O crime de desacato guarda resquícios do autoritarismo do Estado Novo, período em que entrou em vigência nosso Código Penal, cuja parte especial ainda apresenta partes originais da época. Os crimes contra a Administração Pública são excessivos em nossa legislação porque, como é comum nas ditaduras, o Estado está acima da pessoa humana. Ofender o servidor público, no exercício da função, ou em razão dela, sempre foi compreendido como um atentado ao Estado que o ofendido representa. É, mais ou menos, uma reprodução codificada da célebre frase “o Estado sou eu”, atribuída a Luis XIV da França, monarca absolutista.

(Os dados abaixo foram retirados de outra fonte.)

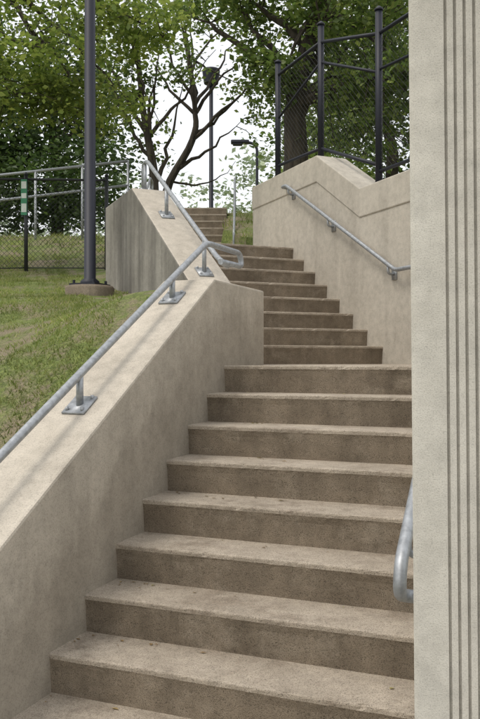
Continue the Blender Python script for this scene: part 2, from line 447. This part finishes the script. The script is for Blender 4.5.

Em 2002, o Relatório Anual da Relatoria para a Liberdade de Expressão, da Comissão Interamericana de Direitos Humanos, afirmou que “as leis de desacato são incompatíveis com o art. 13 da Convenção Americana de Direitos Humanos”. Conforme o relatório, “a CIDH concluiu que tais leis não são compatíveis com a Convenção porque se prestavam ao abuso como um meio para silenciar idéias e opiniões impopulares, reprimindo, desse modo, o debate que é crítico para o efetivo funcionamento das instituições democráticas. A CIDH declarou, igualmente, que as leis de desacato proporcionam um maior nível de proteção aos funcionários públicos do que aos cidadãos privados, em direta contravenção com o princípio fundamental de um sistema democrático, que sujeita o governo a controle popular para impedir e controlar o abuso de seus poderes coercitivos. Em consequência, os cidadãos têm o direito de criticar e examinar as ações e atitudes dos funcionários públicos no que se refere à função pública. Ademais, as leis de desacato dissuadem as críticas, pelo temor das pessoas às ações judiciais ou sanções fiduciárias.
O art. 13 da CADH protege o direito à liberdade de pensamento e de expressão. E justamente pela falta de um conceito fechado de desacato qualquer comportamento que desagrade o servidor público pode ser interpretado como tal e gerar problemas ao sujeito. Desacatar significa desrespeitar, ofender, profanar. Mesmo quando os Tribunais superiores invertem condenações arbitrárias, um longo caminho de desconforto e estigmatização deve ser percorrido por quem foi condenado ou respondeu pelo crime. Exemplos não faltam na jurisprudência, como o cidadão que manifestou indignação com a qualidade do serviço público prestado em determinada repartição (STJ, RHC 9615/RS), o advogado que aplaudiu ironicamente a atuação do promotor no Tribunal do Júri (STJ, HC 111713/SP) ou o sujeito abordado que manifestou menosprezo pelo trabalho policial (STJ, HC 243983/DF). Ainda que ofensas graves fossem proferidas ao servidor público, o problema é apenas dele, enquanto pessoa, e não do Estado. A condição de servidor não transfere à pessoa a figura do Estado, portanto, não pode haver esse desequilíbrio de um tipo penal incidir apenas sobre um grupo de pessoas ofendidas.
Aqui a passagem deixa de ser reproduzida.